Thursday, August 13, 2009

Reverser repaired

Over the previous week, the 1005's reverser drum was repaired, tested and reinstalled. The reverser's job is to reverse field connections on each of the traction motors. On a series-wound traction motor, the field is in series with the armature. That means every field must take full traction motor current, and thus, so must the reverser. It must have a circuit for each motor, i.e. four, and at least four contact blades per circuit.

This makes for a very big switch, and it's built as a multi-pole drum switch. Because of its size, it takes a lot of force to throw. The muscle actually comes from air. Electrical signals operate a "magnet valve" which applies air to a piston, which throws the drum switch over. There are two magnet valves, one for each direction. The electrical signal to each magnet valve goes through an interlock on the drum itself, which cuts power to the magnet valve (and thus air to the piston) once the drum reaches the desired position.

You may recall two articles (1) (2, photos) about the third rail changeover switch. This switches even more current, but only one circuit. They were usually reversers with their many contacts ganged together to increase current capacity.
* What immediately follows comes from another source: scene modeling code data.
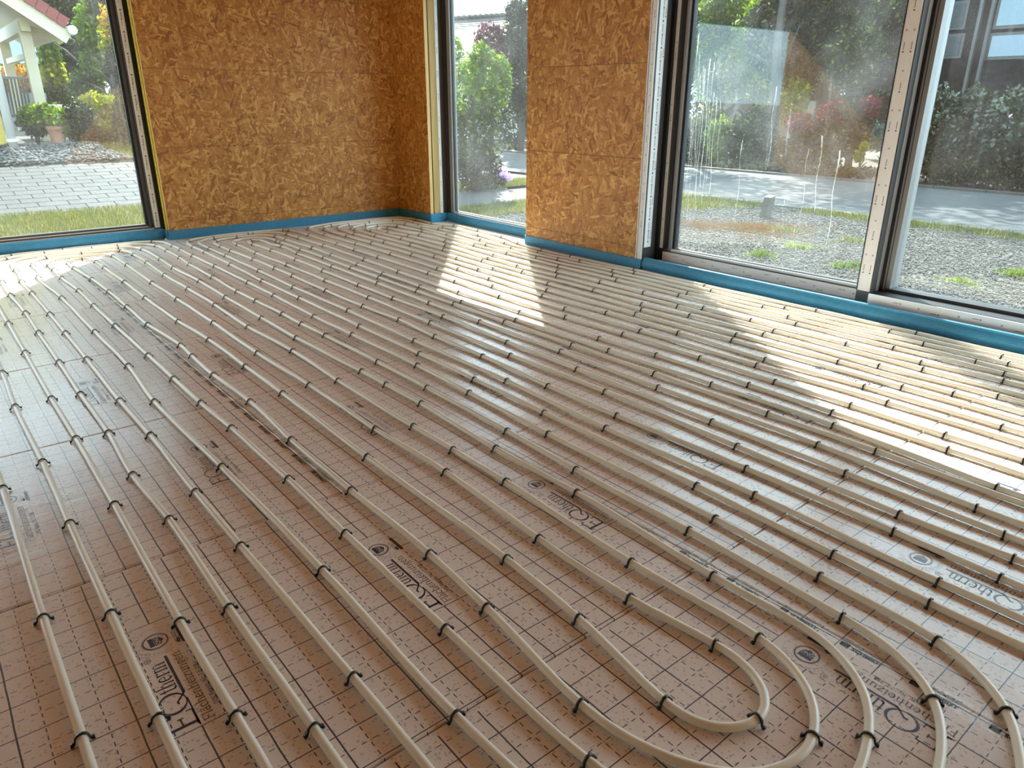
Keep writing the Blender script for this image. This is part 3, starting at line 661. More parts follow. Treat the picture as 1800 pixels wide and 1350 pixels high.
# ------------------------------------------------------------------ heating pipes with clips
XK = [0.03, 0.16, 0.29, 0.40, 0.52, 0.645, 0.77, 0.915, 1.065, 1.20, 1.34, 1.465, 1.59, 1.715, 1.825, 1.92, 2.045, 2.17, 2.29, 2.41, 2.51, 2.60, 2.73, 2.86, 2.99, 3.11, 3.23, 3.34, 3.445, 3.545, 3.65, 3.775, 3.875, 3.965, 4.05, 4.125]
CLIPS=[
[(0.028,1.38),(0.028,1.84),(0.032,2.66)],
[(0.16,1.34),(0.16,1.77),(0.161,2.29),(0.164,2.8),(0.158,3.44),(0.168,3.94)],
[(0.286,1.25),(0.284,1.63),(0.291,2.32),(0.293,2.94),(0.29,3.45),(0.294,4.22),(0.296,4.88)],
[(0.397,1.11),(0.395,1.6),(0.4,2.12),(0.385,2.5),(0.399,2.93),(0.396,3.43),(0.4,3.96),(0.401,4.56),(0.405,5.07),(0.392,5.63),(0.394,6.09)],
[(0.525,1.2),(0.517,1.85),(0.514,2.25),(0.518,2.79),(0.51,3.24),(0.514,3.92),(0.514,4.47),(0.513,4.96),(0.508,5.59),(0.503,6.04)],
[(0.639,0.96),(0.647,1.61),(0.639,2.38),(0.621,3.14),(0.647,3.68),(0.642,4.4),(0.637,5.34),(0.612,6.1)],
[(0.774,0.713),(0.773,1.2),(0.778,1.73),(0.783,2.14),(0.779,2.67),(0.767,3.01),(0.765,3.37),(0.762,3.79),(0.756,4.46),(0.755,5.01),(0.76,5.48),(0.74,5.98),(0.742,6.29)],
[(0.865,0.83),(0.897,1.19),(0.914,1.48),(0.911,1.95),(0.916,2.42),(0.935,2.88),(0.921,3.3),(0.927,3.64),(0.936,3.85),(0.903,4.36),(0.908,4.84),(0.91,5.33),(0.899,5.79),(0.873,6.27)],
[(1.005,0.71),(1.047,1.01),(1.067,1.32),(1.068,2.11),(1.078,2.88),(1.079,3.32),(1.081,3.86),(1.058,4.31),(1.052,5.01),(1.056,5.54),(1.051,6.15)],
[(1.235,0.76),(1.203,1),(1.203,1.35),(1.223,1.85),(1.208,2.31),(1.211,2.91),(1.196,3.47),(1.204,4.17),(1.202,4.85),(1.199,5.42),(1.207,6.15)],
[(1.335,0.71),(1.322,1.09),(1.339,1.66),(1.339,1.98),(1.335,2.25),(1.337,2.88),(1.35,3.41),(1.327,3.96),(1.342,4.55),(1.34,5.07),(1.334,5.6),(1.353,6.15)],
[(1.448,0.92),(1.473,1.46),(1.465,1.89),(1.483,2.41),(1.48,2.69),(1.477,2.91),(1.454,3.59),(1.455,4.09),(1.459,4.7),(1.47,5.24),(1.455,5.83),(1.469,6.22)],
[(1.55,0.62),(1.575,1.09),(1.578,1.57),(1.593,1.97),(1.601,2.54),(1.603,2.99),(1.593,3.54),(1.585,3.82),(1.584,4.09),(1.576,4.48),(1.569,4.8),(1.583,5.32),(1.589,5.87),(1.606,6.18)],
[(1.66,0.43),(1.67,0.73),(1.691,1.09),(1.698,1.85),(1.712,2.39),(1.726,2.83),(1.714,3.47),(1.708,3.93),(1.718,4.53),(1.722,5),(1.72,5.68),(1.71,6.2)],
[(1.783,0.49),(1.796,0.77),(1.811,1.24),(1.822,2.02),(1.826,2.5),(1.827,2.97),(1.822,3.57),(1.819,4.37),(1.816,4.98),(1.834,5.67),(1.84,6.29)],
[(1.893,0.52),(1.912,1.09),(1.909,1.76),(1.929,2.39),(1.921,3.16),(1.922,3.9),(1.912,4.69),(1.921,5.31),(1.923,6.03)],
[(2.037,0.43),(2.046,0.7),(2.047,1.22),(2.031,1.8),(2.033,2.23),(2.051,2.74),(2.045,3.16),(2.061,3.55),(2.041,3.95),(2.04,4.45),(2.047,4.99),(2.048,5.33),(2.043,5.74),(2.027,6.22)],
[(2.166,0.44),(2.155,0.75),(2.168,1.34),(2.181,2.02),(2.167,2.66),(2.168,3.38),(2.172,4.1),(2.169,4.72),(2.169,5.38),(2.155,5.97)],
[(2.28,0.5),(2.283,0.98),(2.281,1.53),(2.284,2.3),(2.286,2.82),(2.3,3.44),(2.286,3.99),(2.287,4.46),(2.296,5.02),(2.306,5.54),(2.301,6.01)],
[(2.383,0.61),(2.417,1.16),(2.399,1.91),(2.402,2.54),(2.402,3.23),(2.403,3.75),(2.41,4.42),(2.415,5.11),(2.418,5.76),(2.44,6.14)],
[(2.529,0.99),(2.524,1.44),(2.521,2.02),(2.517,2.59),(2.508,3.12),(2.51,3.63),(2.504,4.06),(2.504,4.56),(2.502,4.99),(2.511,5.46),(2.512,5.9)],
[(2.574,0.61),(2.622,1.2),(2.617,1.79),(2.601,2.39),(2.59,3.13),(2.581,3.66),(2.593,4.16),(2.594,4.66),(2.598,5.07),(2.605,5.53),(2.614,5.89)],
[(2.747,0.84),(2.74,1.28),(2.744,1.68),(2.735,2.2),(2.713,2.57),(2.713,3.23),(2.701,3.86),(2.714,4.65),(2.73,5.2),(2.741,5.95)],
[(2.871,0.64),(2.869,0.9),(2.873,1.26),(2.87,1.61),(2.874,2.03),(2.866,2.54),(2.85,2.98),(2.845,3.61),(2.863,4.12),(2.86,4.45),(2.863,5.2),(2.861,5.6),(2.865,5.93)],
[(3.019,1.19),(2.997,1.8),(2.985,2.52),(2.97,3.12),(2.979,3.84),(2.998,4.54),(3.007,5.26),(3.003,5.85)],
[(3.124,0.79),(3.127,1.33),(3.101,1.81),(3.119,2.36),(3.105,2.9),(3.081,3.44),(3.102,4.04),(3.109,4.44),(3.126,5.11),(3.122,5.77),(3.114,6.25)],
[(3.249,1.22),(3.236,2.1),(3.217,2.76),(3.197,3.54),(3.219,4.33),(3.234,4.95),(3.238,5.76)],
[(3.352,1.05),(3.357,1.59),(3.34,2.14),(3.321,2.8),(3.327,3.66),(3.328,4.28),(3.331,4.78),(3.351,5.5),(3.336,6.09)],
[(3.468,0.91),(3.446,1.43),(3.465,2.05),(3.443,2.54),(3.419,2.9),(3.439,3.34),(3.428,4.06),(3.439,4.57),(3.454,5.15),(3.454,5.83)],
[(3.564,1.28),(3.566,2.06),(3.555,2.72),(3.532,3.79),(3.527,4.25),(3.531,4.62),(3.563,5.27),(3.571,5.9),(3.525,6.2)],
[(3.689,0.97),(3.663,1.32),(3.651,1.69),(3.65,2.26),(3.645,2.6),(3.648,3.07),(3.646,3.48),(3.638,3.92),(3.643,4.68),(3.689,5.46),(3.679,5.88)],
[(3.8,1),(3.784,1.5),(3.785,2.06),(3.783,2.89),(3.776,3.44),(3.767,4.03),(3.775,4.67),(3.78,5.13),(3.818,6.04)],
[(3.874,1.15),(3.876,2.16),(3.868,2.88),(3.878,3.58),(3.847,4.39),(3.871,5.08),(3.876,5.7),(3.909,6.18)],
[(3.972,1.04),(3.972,1.43),(3.956,2.38),(3.967,3.65),(3.941,4.24),(3.943,4.83),(3.975,5.3),(4.01,6.03)],
[(4.057,1.11),(4.051,1.65),(4.044,2.28),(4.051,2.83),(4.052,3.53),(4.023,4.08),(4.011,4.56),(4.058,5.05),(4.107,5.51),(4.111,6.1)],
[(4.134,1.55),(4.142,2.13),(4.129,2.96),(4.122,3.59),(4.091,4.25),(4.088,4.6),(4.141,4.98),(4.226,5.31),(4.262,5.72),(4.25,6.13)],
]
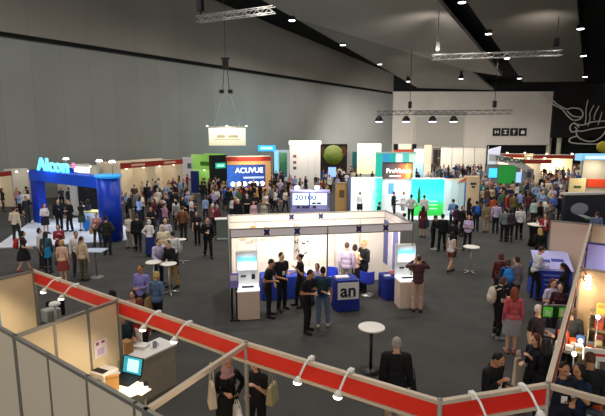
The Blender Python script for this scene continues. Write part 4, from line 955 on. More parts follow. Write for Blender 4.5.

The Westinghouse HL equipment also has switch groups, which is a footlocker-sized cabinet with 6-8 large contactors in it. 1005 in fact has two complete sets of switch groups; that's because the additional complexity of the 600/1500V changeover required more switches than one group contained. Al has been overhauling some of the switch groups. Here you see him working on some interlock fingers. These don't carry full traction current, but signaling current. Their job is to interlock other contactors which should never be closed at the same time, such as series/parallel transitions.